The trial began on Monday with jury selection. Since then the court has reconvened every day at 9am this week, with each gathering lasting until 4:30 in the afternoon.


Dr. Toshiki Itoh admitted he assaulted his female lab assistant during an audio-recorded police interview, a portion of which was played in court on Wednesday morning.

The interview that Prosecuting Attorney Elizabeth Beglin played in court was conducted on July 10 2008 in a med lab at the UI pathology department. UI police detectives Brian Meyer and Terry Bringman testified that they asked Itoh questions about whether or not he had physically assaulted his lab assistant.

“That actually [inaudible] and then actually that, I hit her several times, I told you,” Itoh replied to Meyer and Bringman in broken English.

Itoh is a Japanese foreign national who has moderate English comprehension, according to court documents. An interpreter appointed by the UI provost’s office was present during that interview so as to avoid language difficulties. But detectives Meyer and Bringman recalled in their testimony that Itoh rarely referred to the interpreter, and did not seem to need help answering their questions.

“We felt that he understood everything,” Bringman testified.

In another interview that took place on July 15 at the UI police department, Itoh again admitted to physically assaulting his lab assistant.

“He admitted to hitting her several times, breaking her glasses,” Bringman said, referring to the assault that occurred on July 8, “He demonstrated whacking her. Hitting her. I believe at one point he threw her into a wall.”

The lab assistant speaks

At approximately 2:10pm on Wednesday, Beglin called the alleged victim to the stand. She arrived in the courtroom, eyes wide, her nervous breathing audible over the microphone. After a brief conference with the judge and her interpreter, her testimony began.

The lab assistant, who is a Japanese foreign national in the U.S. on a visa, described her duties as Itoh’s lab assistant from 2006 to 2008.

In broken English, she said that Itoh made her work long hours, sometimes more than 40 hours a week, into the night, and through the weekend. During her time of employment in his lab, she had virtually no social life outside of work, saying that she simply had too much work to do. Itoh threatened to fire her on several occasions, and was often critical of her work. He would sometimes express himself in a normal tone of voice, but according to the lab assistant, would more often yell at her. Sometimes he would respond with violence.

“Sometimes he slap. Sometimes he hit my face. Sometimes he kick me,” the alleged vicitm said in court on Wednesday.

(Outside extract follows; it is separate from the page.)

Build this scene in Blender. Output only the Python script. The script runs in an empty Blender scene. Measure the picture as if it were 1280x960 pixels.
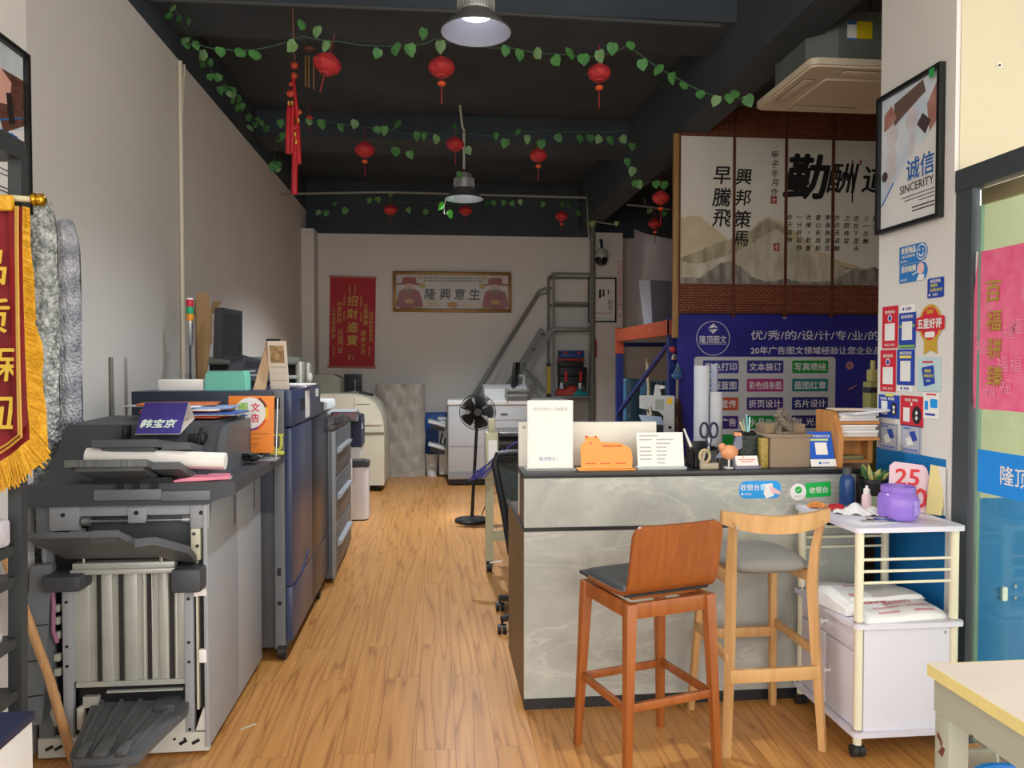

Itoh’s jaws were clenched while the alleged victim made these statements, and he would occasionally lean forward in his chair over a yellow legal pad, rapidly taking down notes.

July 8 2008

The lab assistant then described in vivid detail the assault that occurred on July 8. She claimed that Itoh struck her in the face after she reported the misuse of a lab microscope by a fellow employee.

The alleged victim claimed that before he hit her, Itoh said, “ You are not a good employee. You have no right to criticize.”

He then punched her in the face several times, the alleged victim said. She raised her hands to try to protect her face, but he managed to break her glasses, the lab assistant said.

“He used fist, not open hand,” she said.

After the physical assault, Itoh left the lab and went into his adjacent office.  She followed him into his office, where Itoh sexually assaulted her, the lab assistant testified.

“He put his hand under my shirt and brassiere and touched my breasts,” the lab assistant said.

Itoh left the office shortly after that, and she went home with a severe headache. She came into work in the morning the next day to help a student assistant with daily duties, but went home shortly after that to recover from her injuries.  She did not return to work until July 10.

July 10 2008

The lab assistant arrived at work on July 10 and began work on an ongoing experiment, she testified. Itoh arrived at the lab later, and began to hit her with his closed hand.

“Your attitude is ridiculous,” is what the lab assistant testified Itoh said to her on that occasion.

She left the lab and fled to med lab 1022, where she called the UI police on a non-emergency number.

“I didn’t want to disturb anyone,” she said.

Up to this point, she had not told anyone about the repeated instances of sexual and physical assault. She testified that she didn’t want to put her friends in a difficult situation and she was concerned at how her family would react to the news. She also didn’t want to lose her job.

The lab assistant is working in the states on an H1-b visa. According to her, the visa requires that she remain employed in a specific professional field during the duration of her stay in the states. Itoh was the sponsor of her visa, according to the testimony of University Healthcare physician Mark Graber on Tuesday.

So when Beglin asked the lab assistant why she didn’t contact the university sooner, she replied, “I chose police because I didn’t trust the university.”

She went on to say that the university invests a lot of money in professors and she was worried that she would lose her job.

“University doesn’t want to fire the professor. University wants to fire the employee,” she said, “Even now I don’t want to report to the university.” contacted UI Media Relations Spokesperson Tom Moore at his home Wednesday night for a comment on these last remarks. Moore declined comment.